Lynx Hires from Now-Closed IPM

Stockholm (HedgeNordic) – Swedish quant firm Lynx Asset Management has announced the hiring of four employees from the now-closed hedge fund firm Informed Portfolio Management (IPM). Lynx Asset Management hired Elisabeth Frayon, IPM’s chief risk officer for almost 13 years, as Head of Independent Risk Control and three investment researchers: Mattias Sundbom as Principal Quantitative Researcher, Tomas Lundström and Daniel Ishak as Senior Quantitative Researchers.

“IPM had a long and impressive history as one of the leading systematic macro managers globally. These hires will enable us to further strengthen our competence when it comes to fundamentally based systematic macro concepts,” comments Martin Källström, partner and senior managing director of Lynx. “We are very excited about what we can achieve going forward.”

“IPM had a long and impressive history as one of the leading systematic macro managers globally. These hires will enable us to further strengthen our competence when it comes to fundamentally based systematic macro concepts.”

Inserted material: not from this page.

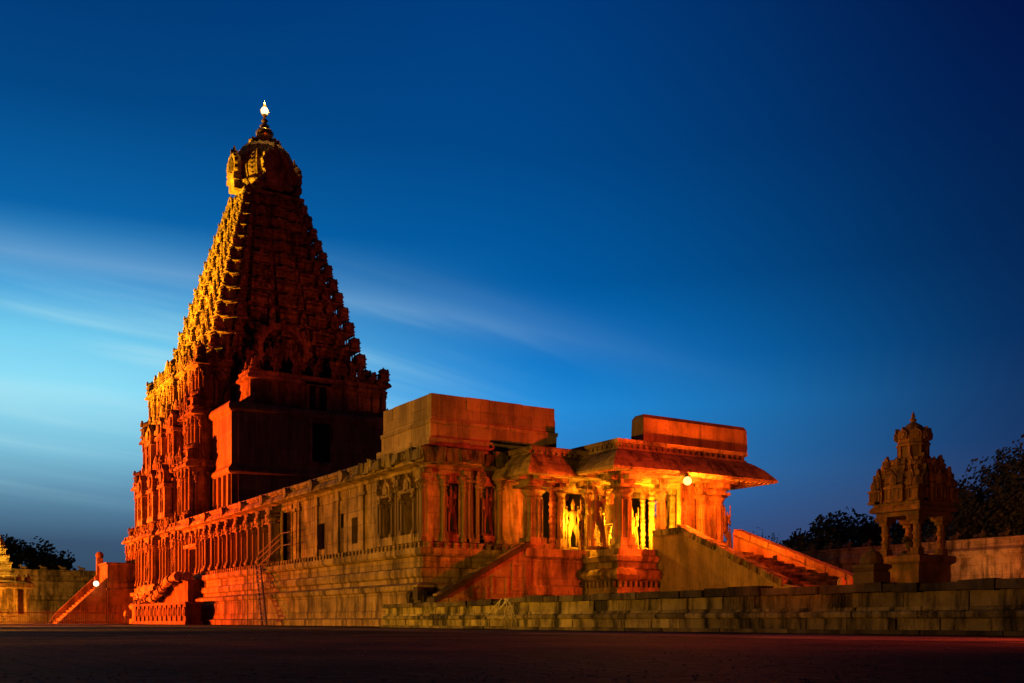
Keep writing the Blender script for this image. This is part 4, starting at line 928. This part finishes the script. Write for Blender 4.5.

“Our ability to delivering strong risk-adjusted returns with attractive diversification benefits for our investors is strengthened by these hires,” adds Svante Bergström, founding partner and CEO of Lynx. “We are pleased to welcome these talented individuals to our firm and look forward to growing stronger together.”

“We are pleased to welcome these talented individuals to our firm and look forward to growing stronger together.”

In late April this year, IPM Informed Portfolio Management (IPM) announced that the firm would terminate investment activities and return capital to investors after its flagship systematic macro strategy struggled to deliver returns in recent years. IPM saw its asset under management drop from over $8 billion to below $1 billion at the beginning of 2021.

Lynx Asset Management manages systematic trend-following fund Lynx, the oldest running hedge fund in Sweden. The asset manager oversees about $6.8 billion in assets under management on behalf of global pension funds and other institutional investors and employs around 80 people. The original Lynx Fund, which uses both trend-following and diversifying models to catch trends in various markets and reduce drawdowns in non-trending environments, has delivered an annualized return of 9.4 percent since its inception in May of 2000. Lynx reached its 20-year anniversary last year.